Watching real behavior backed it up: people don't read onboarding. My research said barely anyone read the explainer screens. So we whittled it down hard. Create an account and you're in - no SSN or address until you choose a path that needs it. I wrote all the copy myself, since I'd been doing our product-marketing copy - cutting screens and text down to the shortest line into the app.

The compliance relationship that made it possible

None of this happens without Compliance, and the earlier misunderstanding became an asset. I got their exact requirements, then realized what had made onboarding so painful for product was a translation problem rather than a real constraint. Telling the story back to them in their terms - and understanding what they were actually protecting against - let me write a requirements spec that satisfied Compliance and still left room for a good first touch. That relationship paid off for years.

First touch is the whole ballgame for a financial app. A first experience full of friction - reading screens and typing in sensitive info before you know why - loses people, and they don't come back.

Fixing the part where verification broke

Users who did opt into the full card up front still had to give us everything, and that path failed more than it should. Our identity verification wasn't reliable and Compliance was a small team without enough automation. People got flagged for review and then sat there, with nobody telling them they needed another document or an email reply, while Compliance drowned in incorrect denials.

So I built the system around it. I stood up internal tooling and automation hooked into our verification provider: when someone needed more documents, it messaged them automatically, in language I worked out with Compliance to stay compliant but still sound human. Then I gave those replies a dedicated bucket with Support and fought to make it high priority - a flagged user mid-signup is the warmest lead you have, someone actively trying to get in. We'd routinely have dozens of "needs review" cases that hadn't even been contacted. Getting them reached fast, and prioritized when they answered, moved a lot of people the rest of the way through.

The flows underneath

The simple front door hid a lot of branching. KYC only fired on a path that needed it. Buying bitcoin depended on your state - we ran two custodians, and in some states a custodian couldn't offer purchasing at all, so the flow bent per user. The card path carried its own disclaimers, privacy policy, and cardholder agreement, which I kept updated with Compliance. The work was keeping all of that invisible until the moment it mattered.

Where it landed

I was watching this in Power BI, Mixpanel, Amplitude, and our own backend. Two things moved the right way: more of the people who downloaded the app became users, and more of those users upgraded from free to paid.
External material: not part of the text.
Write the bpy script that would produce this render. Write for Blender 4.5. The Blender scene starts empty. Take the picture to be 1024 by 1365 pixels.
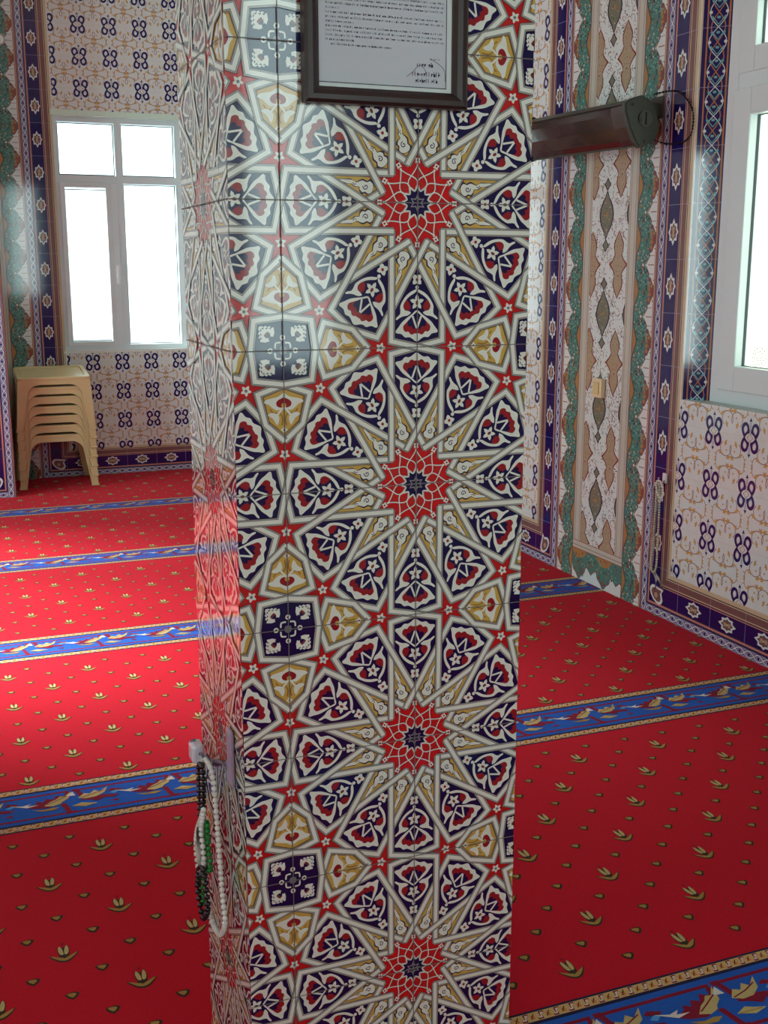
import bpy, bmesh, math, random
from mathutils import Vector, Matrix
random.seed(7)
S = bpy.context.scene
COL = S.collection
PI = math.pi

# ------------------------------------------------------------------ materials
def lin(c):
    return tuple(((x / 255) / 12.92 if x <= 10 else ((x / 255 + .055) / 1.055) ** 2.4) for x in c)

def mat(name, rgb, rough=.5, spec=.5, metal=0., var=0., scale=40., bump=0., bscale=200., coat=0.):
    m = bpy.data.materials.new(name); m.use_nodes = True
    nt = m.node_tree; b = nt.nodes['Principled BSDF']
    c = lin(rgb)
    b.inputs['Base Color'].default_value = (*c, 1)
    b.inputs['Roughness'].default_value = rough
    b.inputs['Specular IOR Level'].default_value = spec
    b.inputs['Metallic'].default_value = metal
    if coat:
        b.inputs['Coat Weight'].default_value = coat; b.inputs['Coat Roughness'].default_value = .03
    tc = None
    if var or bump:
        tc = nt.nodes.new('ShaderNodeTexCoord')
    if var:
        n = nt.nodes.new('ShaderNodeTexNoise'); n.inputs['Scale'].default_value = scale; n.inputs['Detail'].default_value = 3
        nt.links.new(tc.outputs['Object'], n.inputs['Vector'])
        r = nt.nodes.new('ShaderNodeMix'); r.data_type = 'RGBA'
        r.inputs['A'].default_value = (*[x * (1 - var) for x in c], 1)
        r.inputs['B'].default_value = (*[min(1, x * (1 + var)) for x in c], 1)
        nt.links.new(n.outputs['Fac'], r.inputs['Factor'])
        nt.links.new(r.outputs['Result'], b.inputs['Base Color'])
    if bump:
        n = nt.nodes.new('ShaderNodeTexNoise'); n.inputs['Scale'].default_value = bscale; n.inputs['Detail'].default_value = 2
        nt.links.new(tc.outputs['Object'], n.inputs['Vector'])
        bp = nt.nodes.new('ShaderNodeBump'); bp.inputs['Strength'].default_value = bump; bp.inputs['Distance'].default_value = .002
        nt.links.new(n.outputs['Fac'], bp.inputs['Height']); nt.links.new(bp.outputs['Normal'], b.inputs['Normal'])
    return m

def glaze(name, rgb, rough=.07, spec=.6):
    return mat('glaze_' + name, rgb, rough, spec, var=.07, scale=30, bump=.04, bscale=9)

G = dict(
    red=glaze('red', (196, 34, 34)), white=glaze('white', (228, 227, 215)), navy=glaze('navy', (26, 20, 70)),
    strap=glaze('strap_grey', (158, 152, 146)), line=glaze('outline', (62, 56, 58)), ochre=glaze('ochre', (206, 166, 84)),
    ochre2=glaze('dark_ochre', (150, 104, 44)), maroon=glaze('maroon', (150, 34, 40)), bright=glaze('bright_red', (212, 30, 30)),
    grey=glaze('grey_centre', (120, 120, 125)), grout=mat('grout', (112, 104, 100), .8, .2), brown=glaze('brown', (120, 50, 45)),
    lilac=glaze('lilac_white', (211, 218, 216)), cobalt=glaze('cobalt', (27, 20, 86)), tan=glaze('tan', (192, 150, 84)), taupe=glaze('taupe', (142, 112, 98)),
    pale=glaze('pale_blue', (160, 162, 188)), chain=glaze('chain_lilac', (140, 134, 172)), orange=glaze('orange', (176, 116, 74)),
    plum=glaze('plum_brown', (118, 84, 84)), cream=glaze('cream', (196, 178, 146)), teal=glaze('teal', (80, 124, 114)),
    teal2=glaze('dark_teal', (46, 80, 78)), mint=glaze('mint', (112, 160, 148)), sage=glaze('sage_band', (190, 187, 175)),
    olive=glaze('olive_grey', (120, 118, 100)), sand=glaze('sand', (168, 148, 122)), ink=glaze('ink', (58, 50, 66)),
    rust=glaze('rust', (146, 74, 54)), gold=glaze('gold', (168, 124, 76)), cyan=glaze('cyan', (104, 168, 176)), pinkline=glaze('pink_line', (190, 130, 120)),
)
def cloth(name, rgb, var=.12):
    m = mat('carpet_' + name, rgb, .95, .12, var=var, scale=160, bump=.6, bscale=700)
    b = m.node_tree.nodes['Principled BSDF']; b.inputs['Sheen Weight'].default_value = .03; b.inputs['Sheen Roughness'].default_value = .45
    return m
K = dict(red=cloth('red', (190, 11, 36), .16), blue=cloth('blue', (34, 88, 178)), navy=cloth('navy', (36, 30, 62)), dred=cloth('dark_red', (128, 20, 46)),
    gold=cloth('gold', (206, 168, 112)), cream=cloth('cream', (190, 168, 112)), white=cloth('white', (214, 206, 200)), dark=cloth('shadow_green', (58, 44, 30)),
    sky=cloth('light_blue', (84, 150, 214)), tulip=cloth('tulip_gold', (164, 130, 66)), orange=cloth('orange', (206, 120, 66)))

# ------------------------------------------------------------------ objects
def link(name, me, parent=None, loc=None):
    o = bpy.data.objects.new(name, me); COL.objects.link(o)
    if loc is not None: o.location = loc
    if parent is not None: o.parent = parent
    return o
def tag(o, label=None, cat=None, group=None, kind=None):
    if label: o['label'] = label
    if cat: o['category'] = cat
    if group: o['group'] = group
    if kind: o['kind'] = kind
    return o
def thing(name, label, cat, loc=(0, 0, 0), group=None):
    return tag(link(name, None, None, loc), label, cat, group)
def from_bm(name, bm, m, parent=None, loc=None, smooth=False):
    me = bpy.data.meshes.new(name); bm.normal_update(); bm.to_mesh(me); bm.free()
    for x in (m if isinstance(m, (list, tuple)) else [m]): me.materials.append(x)
    if smooth:
        for p in me.polygons: p.use_smooth = True
    return link(name, me, parent, loc)
def box(bm, a, b, mi=0, bev=0.):
    vs = [bm.verts.new((x, y, z)) for x in (a[0], b[0]) for y in (a[1], b[1]) for z in (a[2], b[2])]
    fs = [bm.faces.new([vs[i] for i in q]) for q in ((0, 1, 3, 2), (4, 6, 7, 5), (0, 4, 5, 1), (2, 3, 7, 6), (0, 2, 6, 4), (1, 5, 7, 3))]
    bmesh.ops.recalc_face_normals(bm, faces=fs)
    for f in fs: f.material_index = mi
    if bev:
        es = list({e for f in fs for e in f.edges})
        bmesh.ops.bevel(bm, geom=es, offset=bev, segments=2, affect='EDGES', profile=.5)
def boxes(name, lst, m, parent=None, bev=0., loc=None):
    bm = bmesh.new()
    for a, b in lst: box(bm, a, b, 0, bev)
    return from_bm(name, bm, m, parent, loc)
def prism(bm, pts, d, to3, mi=0):
    """extrude outline pts (a,b) from depth d0 to d1; to3(a,b,depth)->xyz"""
    lo = [bm.verts.new(to3(a, b, d[0])) for a, b in pts]; hi = [bm.verts.new(to3(a, b, d[1])) for a, b in pts]
    n = len(pts); fs = [bm.faces.new(lo), bm.faces.new(hi)]
    for i in range(n): fs.append(bm.faces.new((lo[i], lo[(i + 1) % n], hi[(i + 1) % n], hi[i])))
    bmesh.ops.recalc_face_normals(bm, faces=fs)
    for f in fs: f.material_index = mi
def tube(bm, path, r, seg=10, closed=False, caps=True):
    P = [Vector(p) for p in path]; n = len(P); rings = []
    up = Vector((0.123, .31, .94)).normalized()
    for i in range(n):
        a = P[(i - 1) % n] if (closed or i > 0) else P[i]; b = P[(i + 1) % n] if (closed or i < n - 1) else P[i]
        t = (b - a).normalized(); x = t.cross(up)
        if x.length < 1e-4: x = t.cross(Vector((1, 0, 0)))
        x.normalize(); y = t.cross(x); up = y if abs(y.dot(t)) < .9 else up
        rr = r[i] if isinstance(r, (list, tuple)) else r
        rings.append([bm.verts.new(P[i] + (x * math.cos(2 * PI * k / seg) + y * math.sin(2 * PI * k / seg)) * rr) for k in range(seg)])
    m = n if closed else n - 1; fs = []
    for i in range(m):
        A, B = rings[i], rings[(i + 1) % n]
        off = 0
        if closed and i == n - 1:
            off = min(range(seg), key=lambda o: (A[0].co - B[o].co).length)
        for k in range(seg): fs.append(bm.faces.new((A[k], A[(k + 1) % seg], B[(k + 1 + off) % seg], B[(k + off) % seg])))
    if caps and not closed: fs += [bm.faces.new(rings[0]), bm.faces.new(rings[-1])]
    bmesh.ops.recalc_face_normals(bm, faces=fs)
    for f in fs: f.smooth = True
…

We let more free users in and still came out with more conversion overall than the high-friction flow produced. The funnel got wider at the top and stronger through the middle.

What I'd do differently

I leaned on funnel data and a lot of anecdotal signal from users and the community, especially on the second pass. I'd run it as real A/B tests instead - hold the short-signup flow against the front-loaded one and measure downstream, beyond download-to-user: do the easier-in users convert and retain as well as the verified-up-front ones, and by how much. Same instinct, cleaner proof.

What I learned

  • Let the goal drive the flow. If the goal is more users and more interchange, then the job of onboarding is to get people into the app and onto the card as fast as possible. Everything that doesn't serve that is friction.
  • Anchor to the value prop rather than the features. Onboarding pegged to a high-level promise survives every feature you ship. Onboarding pegged to features needs a rewrite every time.
  • Don't be afraid to whittle, and don't be afraid to make a big change. The app should teach itself - onboarding that explains everything is usually there to make the team feel good rather than the user.
  • Build with data collection in mind from day one. I could only make these calls because I'd instrumented the funnel up front. Decide what you'll need to see before you ship, instead of after.